39. Yargılama sürecinde sözleşmenin yenilenmemesine esas alınan bileşenlerin bir bütün olarak dikkate alındığı anlaşılmaktadır. Bu anlamda Mahkemenin, başvurucunun sözleşme safahatına dair bütünsel bir bakış ile hükme ulaştığı görülmektedir. Mahkeme bu değerlendirmesi ile sözleşmenin yenilenmemesi yönündeki idare işlemini hukuka aykırı bulmamıştır. Bu yorum ve değerlendirmeler, yukarıda anılan ilkeler uyarınca uyuşmazlığı çözmekle görevli mahkemenin takdirinde olup bireysel başvuruda değerlendirmeye konu edilemeyecek niteliktedir.
40. Başvurucu tarafından ileri sürülen iddialar, delillerin değerlendirilmesi ve hukuk kurallarının yorumlanmasına ilişkin olup kararda bariz takdir hatası veya açık bir keyfîlik oluşturan bir durumun da bulunmadığı dikkate alındığında ihlal iddialarının kanun yolu şikâyeti niteliğinde olduğu anlaşılmaktadır.

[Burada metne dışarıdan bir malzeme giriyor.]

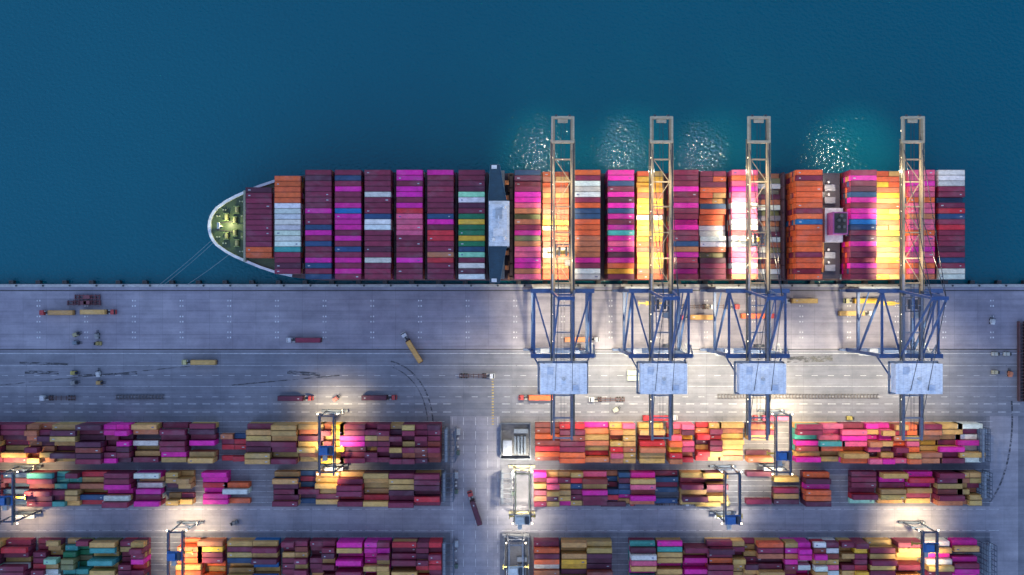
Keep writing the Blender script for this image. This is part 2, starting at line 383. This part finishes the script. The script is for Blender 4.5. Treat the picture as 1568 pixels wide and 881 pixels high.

41. Açıklanan gerekçelerle başvurunun kısmının da, diğer kabul edilebilirlik koşulları yönünden incelenmeksizin açıkça dayanaktan yoksun olması nedeniyle kabul edilemez olduğuna karar verilmesi gerekir..
VI. HÜKÜM
Açıklanan gerekçelerle;
A. 1. Gerekçeli karar hakkının ihlal edildiğine ilişkin iddianın açıkça dayanaktan yoksun olması nedeniyle KABUL EDİLEMEZ OLDUĞUNA,
2. Bağımsız ve tarafsız mahkemede yargılanma hakkının ihlal edildiğine ilişkin iddianın açıkça dayanaktan yoksun olması nedeniyle KABUL EDİLEMEZ OLDUĞUNA,
3. Silahların eşitliği ve çelişmeli yargılama ilkelerinin ihlal edildiğine ilişkin iddianın başvuru yollarının tüketilmemesi nedeniyle KABUL EDİLEMEZ OLDUĞUNA,
4. Diğer ihlal iddialarının açıkça dayanaktan yoksun olması nedeniyle KABUL EDİLEMEZ OLDUĞUNA,
B. Yargılama giderlerinin başvurucu üzerinde BIRAKILMASINA 16/1/2020 tarihinde OYBİRLİĞİYLE karar verildi.